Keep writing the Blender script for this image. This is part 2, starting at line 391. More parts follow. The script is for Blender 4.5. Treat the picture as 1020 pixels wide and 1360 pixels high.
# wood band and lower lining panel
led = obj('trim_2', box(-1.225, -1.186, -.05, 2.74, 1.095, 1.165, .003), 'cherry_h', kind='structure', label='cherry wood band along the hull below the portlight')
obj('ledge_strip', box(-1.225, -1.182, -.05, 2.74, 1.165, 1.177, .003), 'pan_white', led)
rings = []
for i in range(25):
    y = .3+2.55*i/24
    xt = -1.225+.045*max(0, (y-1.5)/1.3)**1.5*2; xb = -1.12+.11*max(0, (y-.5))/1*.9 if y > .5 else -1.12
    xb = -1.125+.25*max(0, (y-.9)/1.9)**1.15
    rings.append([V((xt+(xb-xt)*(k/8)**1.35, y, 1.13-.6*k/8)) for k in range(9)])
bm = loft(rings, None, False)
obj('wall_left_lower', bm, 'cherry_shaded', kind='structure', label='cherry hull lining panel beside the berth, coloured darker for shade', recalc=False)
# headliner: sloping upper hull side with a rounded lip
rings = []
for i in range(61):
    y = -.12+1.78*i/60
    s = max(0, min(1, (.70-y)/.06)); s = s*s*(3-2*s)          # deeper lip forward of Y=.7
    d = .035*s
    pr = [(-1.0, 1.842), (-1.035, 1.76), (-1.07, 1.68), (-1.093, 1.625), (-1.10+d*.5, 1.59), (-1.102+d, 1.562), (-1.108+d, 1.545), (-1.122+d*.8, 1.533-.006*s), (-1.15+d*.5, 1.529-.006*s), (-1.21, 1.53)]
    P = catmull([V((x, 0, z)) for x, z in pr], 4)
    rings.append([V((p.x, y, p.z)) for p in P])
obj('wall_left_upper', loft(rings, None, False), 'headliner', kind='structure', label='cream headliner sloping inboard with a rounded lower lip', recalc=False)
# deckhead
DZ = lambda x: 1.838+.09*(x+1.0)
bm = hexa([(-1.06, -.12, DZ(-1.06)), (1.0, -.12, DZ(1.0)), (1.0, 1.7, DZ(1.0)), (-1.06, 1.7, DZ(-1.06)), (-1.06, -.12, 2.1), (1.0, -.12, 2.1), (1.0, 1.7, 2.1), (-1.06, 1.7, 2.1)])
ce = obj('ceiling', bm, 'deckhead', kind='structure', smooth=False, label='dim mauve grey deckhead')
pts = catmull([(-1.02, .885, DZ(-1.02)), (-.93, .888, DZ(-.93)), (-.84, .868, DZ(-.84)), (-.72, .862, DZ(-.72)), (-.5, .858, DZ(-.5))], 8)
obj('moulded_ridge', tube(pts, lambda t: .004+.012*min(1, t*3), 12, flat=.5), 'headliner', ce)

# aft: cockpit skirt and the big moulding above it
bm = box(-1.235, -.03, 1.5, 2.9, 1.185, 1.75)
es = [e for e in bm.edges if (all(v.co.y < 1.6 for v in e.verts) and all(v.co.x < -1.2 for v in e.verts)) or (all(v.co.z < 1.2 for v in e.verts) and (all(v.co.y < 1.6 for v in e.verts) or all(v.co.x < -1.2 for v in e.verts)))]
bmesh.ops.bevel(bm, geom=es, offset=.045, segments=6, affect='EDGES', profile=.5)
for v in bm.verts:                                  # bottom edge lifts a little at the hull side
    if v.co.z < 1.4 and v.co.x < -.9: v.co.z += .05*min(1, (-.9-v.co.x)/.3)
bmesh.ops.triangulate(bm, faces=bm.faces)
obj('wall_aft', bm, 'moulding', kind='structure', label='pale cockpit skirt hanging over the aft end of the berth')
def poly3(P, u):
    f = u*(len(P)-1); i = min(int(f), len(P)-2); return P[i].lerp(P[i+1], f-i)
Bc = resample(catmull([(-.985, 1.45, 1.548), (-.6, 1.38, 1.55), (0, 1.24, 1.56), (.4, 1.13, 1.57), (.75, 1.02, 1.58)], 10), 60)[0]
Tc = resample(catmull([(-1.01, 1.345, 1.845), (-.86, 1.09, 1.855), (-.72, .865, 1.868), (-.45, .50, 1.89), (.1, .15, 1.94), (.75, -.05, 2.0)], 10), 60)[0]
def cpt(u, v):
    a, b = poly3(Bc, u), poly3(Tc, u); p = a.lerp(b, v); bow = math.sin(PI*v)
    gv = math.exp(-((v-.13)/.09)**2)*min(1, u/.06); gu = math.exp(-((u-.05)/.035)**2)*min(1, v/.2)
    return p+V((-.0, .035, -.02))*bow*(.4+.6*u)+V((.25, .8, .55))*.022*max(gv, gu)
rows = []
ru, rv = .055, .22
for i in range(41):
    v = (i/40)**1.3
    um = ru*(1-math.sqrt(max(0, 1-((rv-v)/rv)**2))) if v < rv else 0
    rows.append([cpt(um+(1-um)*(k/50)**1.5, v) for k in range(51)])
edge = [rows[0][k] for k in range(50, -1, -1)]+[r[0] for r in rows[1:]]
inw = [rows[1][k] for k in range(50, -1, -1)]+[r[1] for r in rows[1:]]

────

Short task:
Print the lines from the line with "xb = -1.125+.25*max(0, (y-.9)/1.9)**1.15" to the line with "bm = loft(rings, None, False)" exactly, and print nothing else. Both of those lines are included.

Result:
    xb = -1.125+.25*max(0, (y-.9)/1.9)**1.15
    rings.append([V((xt+(xb-xt)*(k/8)**1.35, y, 1.13-.6*k/8)) for k in range(9)])
bm = loft(rings, None, False)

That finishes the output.